Par CAS-INFO
Il y a 58 ans la Republique Démocratique du Congo vivait l’histoire tragique d’un « colis », nom de code donné au Premier ministre de l’indépendance Patrice Emery Lumumba. Ciblé par ses détracteurs après son discours hostile contre la Belgique et les occidentaux, le 30 juin 1960, placé en résidence surveillée, en fuite, puis arrêté le 1er décembre 1960, au bord du fleuve Congo, à Ilebo, le « colis » devait ensuite être trimballé entre Thysville, actuel Mbazangungu et Élisabethville, devenu le Katanga, où il sera liquidé quelques semaines plus tard.
58 ans plus tard, retenu à la frontière entre la Zambie et la RDC, l’opposant Moïse Katumbi est devenu, dans l’histoire politique du pays, un nouveau « colis » dont le régime de Joseph Kabila n’a pas souhaité prendre le risque de s’encombrer. Contraint à l’exil depuis deux ans et objet des affaires judiciaires en cascade, l’ancien gouverneur du Katanga a tenté deux jours de suite une traversée périlleuse vers sa terre natale sans jamais y parvenir. La faute, aux autorités congolaises qui ont refusé d’accorder autorisation à son avion d’atterrir à l’aéroport de la Luana, à Lubumbashi, puis, aux services frontaliers qui, de façon étonnante, ont déserté leurs bureaux aussi longtemps que Katumbi s’y présentait, pour se faire remplacer par les forces de sécurité chargées de veiller à empêcher l’ex gouverneur de traverser.
« A-t-on jamais vu un gouvernement interdire à un soi-disant fugitif de se rendre ? », a ironisé sur twitter le directeur de cabinet de Moïse Katumbi, Olivier Kamitatu.
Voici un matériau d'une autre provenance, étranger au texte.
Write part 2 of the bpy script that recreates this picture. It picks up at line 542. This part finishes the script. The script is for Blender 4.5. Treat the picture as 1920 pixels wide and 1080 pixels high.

Alors que les autorités Zambiennes venaient de signifier à l’opposant le « refus » de Kinshasa de le laisser franchir la frontière « pour rentrer dans son propre pays », a ajouté, dépité, l’ancien ministre.
« Arrêtez-le ou disculpez-le ! »
Le choc qu’a suscitée la rocambolesque histoire de Katumbi, ce seul suspect au monde dont la justice de son pays et tout l’appareil de l’État n’ont jamais voulu se saisir alors qu’il venait « se livrer », a donné lieu à un sentiment d’indignations mêlé à l’incompréhension. Y compris dans tous les camps politiques. Rédacteur dans un médias proche du Pouvoir, le journaliste Jean Pierre K., plutôt connu pour ses posts dérangeants contre l’opposition, lançait par exemple samedi sur Facebook, « arrêtez-le ou disculpez-le ! ». Estimant que le peu d’image que pouvait encore disposer la justice congolaise en dépendait.
« Des années qu’ils vocifèrent… « mandat de prise de corps » … « ordre d’arrestation » … bla bla bla. Leurs allégations s’écroulent comme un château de cartes. », s’est, pour sa part, fendue Carine Katumbi, l’épouse de l’opposant, qui n’a pas hésité à moquer ce drôle de « créancier » qui refuse d’ouvrir la porte ou demande à ses enfants de ne pas l’ouvrir à son « débiteur ». L’explication est pourtant simple et madame Katumbi le sait parfaitement bien. Candidat le plus dangereux parmi les adversaires de Joseph Kabila, Moïse Katumbi que quasiment tous les sondages donnent vainqueur est un homme à ne pas s’encombrer pour le Président de la république dont personne ne sait s’il brigue ou pas un troisième mandant.
À deux jours de la date butoir de l’enregistrement de candidatures, Joseph Kabila, ne verrait pas de mal – et c’est même le meilleur des scénarios qu’il puisse mettre en place – de laisser hors des frontières nationales son ex bras droit qui, selon toute vraisemblance, et ce verrouillage du pays le confirme un peu plus, représente la plus grande menace contre son projet de se maintenir au Pouvoir. Pas question non plus de l’arrêter. Car comment gérer un prisonnier de ce calibre, à la fois aux yeux de la communauté internationale et de l’opinion nationale où le candidat d’Ensemble est si populaire ? Réponse, Joseph Kabila et ses stratèges l’ont trouvée : laisser le « colis » Katumbi « moisir » à la frontière. Le reste on verra après la fermeture de bureaux de réception des candidatures.